The cellar's things are artifacts of family life to save and savor

July 20, 1997|By Jacques Kelly

MY AMBITION this summer is to organize and clean out the cellar, the vault for things I think need keeping.

Unfortunately, in my case, that means almost everything. I can't bring myself to throw things out. Over the years, I've saved family mementos, the paper routine of my life, and tons of stuff that has come my way.

It's all down in the cellar -- not a club room, not a basement, but the kind of rock-walled, humid cavern common to houses built in 1871.

My definition of cleaning out the cellar is to go through every box, throw out only what has proven to be worthless, and repack everything worth keeping. Once everything is re-sorted, I use the vacuum, scrub bucket and maybe the paint can, too.

I began last month, vowing to do a thorough job but promising myself not to work more than two hours at a time. That's about the limit of my attention span in a subterranean lair where the light is mainly artificial and the air quality isn't the best. I'm hoping to be done by September.

On the whole, I shouldn't complain. The summer of 1997 is shaping up as a good one to spend downstairs. Baltimore Julys fall into two categories -- wet ones when mildew thrives, and dry ones when it's hot but less clammy.

This year's is a dry one, which means when I open the kitchen door and make the descent, I startle the crickets who consider my cellar their personal vacationland. Were it a wet July, there would be a convention of darting water bugs.

A distinct legacy of being raised within a large family -- and in a home that possessed a formidable cellar -- was the habit of maintaining a sizable inventory underground.

When I was a child, it seemed we had cases of canned goods and dozens of bars of soap stored below deck. My mother kept extra boxes of birthday presents and blankets and stashes of whatever else department stores had marked down.

As a sub-ambition to my main summer goal, I want to make my cellar cleaner by eliminating the excess. I hear my head commanding, "Do it, let it go, drop it in the trash bag. You'll never miss it."

But my arms grow temporarily paralyzed when I have to determine the fate of a typical cellar object: Hanging on an old gas pipe is the formal wedding suit my grandfather wore when he walked down the aisle of SS. Philip and James Roman Catholic Church in 1916.

So are his 1920s golf stockings and linen plus-fours. I somehow inherited a big, framed photo of the priest who married my grandparents, but who had no other relationship to the family.

I agonize over whether any of this can be sacrificed and finally decide, "Of course not."

But by way of small emotional compromise, I do cut loose Pop's gray bathrobe, a rather ugly model that drops into a black garbage bag with relative ease. Not so his notebooks. I keep every one, along with both copies of his handwritten address books, and, of course, his prayer books.

Not everything is a family archive. There are the stacks of throw rugs, shower curtains, orphaned lamp shades, plus a hardware store's supply of light bulbs, both everyday and Christmas.

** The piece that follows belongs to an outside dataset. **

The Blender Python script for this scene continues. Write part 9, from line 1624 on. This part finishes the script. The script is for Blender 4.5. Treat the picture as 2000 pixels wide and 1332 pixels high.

The shower curtains fall under the category of what a well stocked home needs extras of at all times. I won't throw them out, because they are of top quality (once, some years ago), but they don't fit any shower in the house. I keep them because they might -- one day, maybe -- make good drop cloths for painting.

Because there is a drop of paint left in the cans, they can stay, too. Also spared is every theater program I've kept, because, like baseball cards, they might be valuable.

I can't part with the old door that fell off its hinges in 1990. So I make the biggest compromise of the day and smash it up, saving all the little pieces of wood that now fill several wooden crates. I figure they'll make good kindling next winter when it's cold and a good blaze in the fireplace upstairs might help take the chill off the damp and crowded cellar below.